Police forensic experts plan to plumb the hard drive of a computer seized from Wong’s home, and the FBI will help prepare a psychological profile, officials said.

He had no local police record. New York State Police investigated him in 1999 after a confidential informant reported that he was using crack cocaine and planned a bank robbery, Zikuski said. No credible evidence was found to support the claim.

Whatever demons drove Wong to take his pistols to the civic center Friday may never be known.
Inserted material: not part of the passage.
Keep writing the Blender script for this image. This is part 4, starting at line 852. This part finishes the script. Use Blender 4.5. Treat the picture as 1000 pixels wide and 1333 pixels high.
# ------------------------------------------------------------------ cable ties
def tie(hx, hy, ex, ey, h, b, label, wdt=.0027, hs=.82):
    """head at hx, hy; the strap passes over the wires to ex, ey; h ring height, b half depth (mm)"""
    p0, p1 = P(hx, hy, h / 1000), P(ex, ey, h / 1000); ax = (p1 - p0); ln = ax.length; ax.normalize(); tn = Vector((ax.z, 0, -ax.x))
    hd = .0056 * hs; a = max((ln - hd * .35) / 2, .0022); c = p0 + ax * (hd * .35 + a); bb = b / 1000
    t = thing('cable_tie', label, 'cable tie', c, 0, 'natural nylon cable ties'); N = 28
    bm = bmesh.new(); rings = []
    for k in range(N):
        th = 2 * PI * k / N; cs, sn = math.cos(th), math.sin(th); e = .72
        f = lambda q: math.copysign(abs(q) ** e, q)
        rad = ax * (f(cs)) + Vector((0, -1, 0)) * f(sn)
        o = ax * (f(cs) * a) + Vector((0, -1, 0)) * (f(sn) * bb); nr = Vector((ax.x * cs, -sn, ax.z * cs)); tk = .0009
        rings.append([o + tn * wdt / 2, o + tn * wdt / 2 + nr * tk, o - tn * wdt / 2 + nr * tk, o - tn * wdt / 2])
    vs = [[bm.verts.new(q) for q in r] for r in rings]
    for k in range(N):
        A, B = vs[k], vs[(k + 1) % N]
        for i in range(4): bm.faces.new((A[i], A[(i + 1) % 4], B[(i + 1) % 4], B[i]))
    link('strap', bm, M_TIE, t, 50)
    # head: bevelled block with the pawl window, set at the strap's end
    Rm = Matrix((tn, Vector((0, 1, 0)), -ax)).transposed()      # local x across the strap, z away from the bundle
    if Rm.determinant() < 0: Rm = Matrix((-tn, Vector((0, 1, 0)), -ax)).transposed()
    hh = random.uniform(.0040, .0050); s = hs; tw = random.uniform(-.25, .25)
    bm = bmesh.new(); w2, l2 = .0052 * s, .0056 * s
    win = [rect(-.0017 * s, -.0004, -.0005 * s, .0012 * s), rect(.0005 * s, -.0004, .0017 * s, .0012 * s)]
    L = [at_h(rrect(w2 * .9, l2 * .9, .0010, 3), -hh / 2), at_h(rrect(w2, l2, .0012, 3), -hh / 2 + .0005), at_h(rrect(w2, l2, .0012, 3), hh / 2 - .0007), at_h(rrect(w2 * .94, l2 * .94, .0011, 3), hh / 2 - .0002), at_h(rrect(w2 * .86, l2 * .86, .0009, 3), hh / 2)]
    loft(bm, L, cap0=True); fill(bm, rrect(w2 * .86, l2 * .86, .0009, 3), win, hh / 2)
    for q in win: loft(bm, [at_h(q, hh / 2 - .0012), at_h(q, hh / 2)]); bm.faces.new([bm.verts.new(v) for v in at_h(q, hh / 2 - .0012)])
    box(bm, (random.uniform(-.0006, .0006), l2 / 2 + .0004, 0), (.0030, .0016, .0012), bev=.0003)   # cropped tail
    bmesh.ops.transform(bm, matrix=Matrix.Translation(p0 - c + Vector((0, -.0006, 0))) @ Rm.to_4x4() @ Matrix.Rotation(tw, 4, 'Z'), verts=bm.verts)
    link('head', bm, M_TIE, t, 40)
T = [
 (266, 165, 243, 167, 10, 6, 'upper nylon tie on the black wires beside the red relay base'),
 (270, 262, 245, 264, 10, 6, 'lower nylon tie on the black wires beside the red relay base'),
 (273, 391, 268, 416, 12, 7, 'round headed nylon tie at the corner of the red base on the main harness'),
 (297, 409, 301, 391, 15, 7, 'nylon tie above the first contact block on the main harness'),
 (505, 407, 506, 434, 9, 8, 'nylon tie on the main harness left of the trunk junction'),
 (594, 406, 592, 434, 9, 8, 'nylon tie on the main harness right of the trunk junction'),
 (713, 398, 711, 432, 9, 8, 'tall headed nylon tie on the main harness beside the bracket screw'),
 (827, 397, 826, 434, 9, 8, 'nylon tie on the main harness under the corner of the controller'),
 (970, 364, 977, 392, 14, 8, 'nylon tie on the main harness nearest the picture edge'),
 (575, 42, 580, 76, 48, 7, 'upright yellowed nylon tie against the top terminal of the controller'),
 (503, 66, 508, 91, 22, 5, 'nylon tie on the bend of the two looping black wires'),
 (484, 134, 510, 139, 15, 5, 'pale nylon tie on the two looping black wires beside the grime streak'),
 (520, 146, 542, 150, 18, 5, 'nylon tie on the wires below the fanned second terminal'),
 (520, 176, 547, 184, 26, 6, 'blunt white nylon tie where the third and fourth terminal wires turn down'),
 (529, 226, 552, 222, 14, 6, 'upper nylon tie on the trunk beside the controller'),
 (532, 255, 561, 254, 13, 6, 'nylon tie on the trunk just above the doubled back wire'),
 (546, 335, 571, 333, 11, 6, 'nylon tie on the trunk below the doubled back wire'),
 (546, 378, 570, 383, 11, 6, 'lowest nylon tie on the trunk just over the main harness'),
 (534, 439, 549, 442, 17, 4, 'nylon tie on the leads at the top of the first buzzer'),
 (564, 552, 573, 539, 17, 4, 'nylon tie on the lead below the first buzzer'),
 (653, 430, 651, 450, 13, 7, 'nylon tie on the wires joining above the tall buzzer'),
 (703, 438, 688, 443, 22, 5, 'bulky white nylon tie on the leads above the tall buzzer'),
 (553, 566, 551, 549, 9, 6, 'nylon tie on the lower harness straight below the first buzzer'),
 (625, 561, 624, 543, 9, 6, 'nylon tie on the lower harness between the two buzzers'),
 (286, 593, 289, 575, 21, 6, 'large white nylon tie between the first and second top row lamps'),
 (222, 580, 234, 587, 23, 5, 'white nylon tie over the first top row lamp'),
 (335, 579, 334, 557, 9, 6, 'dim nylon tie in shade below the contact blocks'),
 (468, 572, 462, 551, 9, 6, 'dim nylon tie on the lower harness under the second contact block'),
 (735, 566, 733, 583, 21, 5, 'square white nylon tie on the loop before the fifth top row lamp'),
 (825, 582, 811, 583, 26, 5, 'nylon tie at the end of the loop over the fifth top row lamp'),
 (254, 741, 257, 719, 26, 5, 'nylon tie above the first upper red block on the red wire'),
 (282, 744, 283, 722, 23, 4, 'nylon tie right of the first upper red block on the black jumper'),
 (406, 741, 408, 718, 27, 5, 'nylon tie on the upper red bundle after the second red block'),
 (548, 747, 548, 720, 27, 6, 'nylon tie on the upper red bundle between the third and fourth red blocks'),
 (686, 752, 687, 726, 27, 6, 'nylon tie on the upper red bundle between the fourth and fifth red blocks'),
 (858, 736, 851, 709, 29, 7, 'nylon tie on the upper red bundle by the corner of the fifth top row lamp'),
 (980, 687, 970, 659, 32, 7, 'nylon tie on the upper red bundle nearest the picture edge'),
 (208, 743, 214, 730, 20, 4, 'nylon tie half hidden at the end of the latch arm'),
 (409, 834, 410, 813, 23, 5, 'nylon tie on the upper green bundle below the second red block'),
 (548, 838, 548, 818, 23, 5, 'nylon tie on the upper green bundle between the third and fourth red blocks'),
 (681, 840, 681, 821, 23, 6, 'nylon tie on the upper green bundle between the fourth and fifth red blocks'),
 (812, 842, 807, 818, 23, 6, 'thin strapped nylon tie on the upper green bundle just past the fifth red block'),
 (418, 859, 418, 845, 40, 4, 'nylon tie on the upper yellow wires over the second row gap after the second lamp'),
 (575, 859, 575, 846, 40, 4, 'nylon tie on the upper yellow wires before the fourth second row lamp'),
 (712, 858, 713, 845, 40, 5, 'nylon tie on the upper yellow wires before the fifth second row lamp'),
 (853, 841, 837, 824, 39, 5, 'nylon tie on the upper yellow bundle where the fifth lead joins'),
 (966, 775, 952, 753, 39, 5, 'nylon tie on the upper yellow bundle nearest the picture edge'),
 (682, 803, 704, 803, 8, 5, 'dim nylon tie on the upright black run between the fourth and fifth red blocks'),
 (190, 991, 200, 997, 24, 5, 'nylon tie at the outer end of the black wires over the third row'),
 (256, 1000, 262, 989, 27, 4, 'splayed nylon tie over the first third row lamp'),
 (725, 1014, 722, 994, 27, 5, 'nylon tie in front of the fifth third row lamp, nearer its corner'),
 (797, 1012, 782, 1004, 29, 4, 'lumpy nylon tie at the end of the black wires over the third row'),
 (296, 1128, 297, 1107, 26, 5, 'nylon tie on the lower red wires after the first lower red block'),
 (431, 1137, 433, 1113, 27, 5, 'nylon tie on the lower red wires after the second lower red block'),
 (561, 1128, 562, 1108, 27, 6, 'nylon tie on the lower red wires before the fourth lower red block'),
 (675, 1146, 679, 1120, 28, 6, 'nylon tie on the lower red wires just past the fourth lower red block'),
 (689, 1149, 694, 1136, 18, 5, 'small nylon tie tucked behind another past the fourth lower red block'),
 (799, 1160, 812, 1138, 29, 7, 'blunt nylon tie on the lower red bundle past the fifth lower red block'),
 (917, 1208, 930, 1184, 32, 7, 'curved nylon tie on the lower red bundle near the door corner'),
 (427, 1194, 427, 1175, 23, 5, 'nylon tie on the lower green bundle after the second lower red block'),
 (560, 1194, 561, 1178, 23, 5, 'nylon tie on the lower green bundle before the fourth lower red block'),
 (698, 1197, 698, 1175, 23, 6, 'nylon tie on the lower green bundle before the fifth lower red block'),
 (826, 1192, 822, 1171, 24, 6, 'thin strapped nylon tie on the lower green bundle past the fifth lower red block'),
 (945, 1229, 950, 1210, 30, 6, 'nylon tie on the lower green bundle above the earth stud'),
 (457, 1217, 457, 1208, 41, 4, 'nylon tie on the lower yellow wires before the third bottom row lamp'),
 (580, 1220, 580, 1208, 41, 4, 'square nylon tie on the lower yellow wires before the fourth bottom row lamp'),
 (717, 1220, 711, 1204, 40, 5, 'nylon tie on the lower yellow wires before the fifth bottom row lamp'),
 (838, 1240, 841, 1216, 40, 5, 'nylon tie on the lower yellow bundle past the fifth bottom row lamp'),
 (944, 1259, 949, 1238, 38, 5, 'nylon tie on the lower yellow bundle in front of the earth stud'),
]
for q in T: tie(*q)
He left no note, issued no threats, and spoke not a word before he opened fire on a packed classroom full of strangers from a half a dozen countries.

“Even if we find out why he did this, I’ll never understand why he did this,” Zikuski said.

What’s clear is that Wong was determined to kill – and perhaps to fight.

He drove his father’s 1993 Toyota Camry to the center and parked the vehicle against the back door as a barricade to stop anyone from escaping. He carried enough extra magazines of ammunition in a bag to kill everyone in the building.

And he wore a bullet-proof vest.

That suggested that Wong planned to “take on the police” in urban combat, Zikuski said.

Wong fired more than 32 rounds, police said, and hit most of his victims multiple times. He then shot himself.

Thanh Huynh, owner of Hang Phat Market, a small store that specializes in Asian groceries, said the Wongs came to America through a program that assisted former South Vietnamese soldiers and political prisoners who were imprisoned after the Vietnam War ended.

Huynh said that once the family had settled, the elder Wong, named Duong, volunteered to help other Vietnamese immigrants adjust to their new lives. But the son was far less visible.

“Everyone knew of the family, but the son, we had no idea,” he said.